I first encountered the music of Joni Mitchell in 1976, while I was taking classes at the Art School Met de Penninghen & Jacques d'Andon in Paris. It was this encounter that made me become a painter. In effect, it is the pictorial research that I undertook between 1977 and 1989, inspired by some lyrics and music of Joni Mitchell that I had selected, that led me to painting.
I had befriended with a lively, witty and beautiful student who was always sophisticated in her tastes and choices. Agnès d’Andon had me listen to Court and Spark, in 1976 (Agnes pursued since then her artistic path beautifully). Due to the role she played in my personal life at that time on the one hand, and the fact that she had opened the doors to Joni Mitchell's work for me on the other hand, I painted a portrait of Agnes in 1978 à la manière de one of the iconic photos of Joni Mitchell by the great American photographer Norman Seeff, an oil that I made for the Jericho composition from the Don Juan's Reckless Daughter album.

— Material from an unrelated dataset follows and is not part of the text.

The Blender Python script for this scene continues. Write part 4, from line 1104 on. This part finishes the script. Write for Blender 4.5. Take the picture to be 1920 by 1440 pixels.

This painting paid homage to Joni Mitchell as well as to Agnès, because of the latter's role in my introduction to the Canadian's music.
Fate decided that this artistic thunderbolt would be inextricably linked to another one, of a less happy nature. It is not exhibitionism that makes me bring up this episode. I mention this very personal story only in respect of the work that was produced then, and because it should be made clear that beyond the artistic qualities of Joni Mitchell's work, it is the connection between my own experience and the range of themes that she favored then (love and its failures' resulting hopelessness) that engaged me into making images inspired by her work. The "confessional" aspect (wrongly labeled as such by critics at the time) of Joni Mitchell’s art thus comforted me, and literally saved my life in the context of an impossible passion that had turned my life into hell between 1976 and 1982. Five years of ache -an eternity when one is only twenty years old. The time it took for this story to hatch, then to burn and finally to die out in the early Eighties.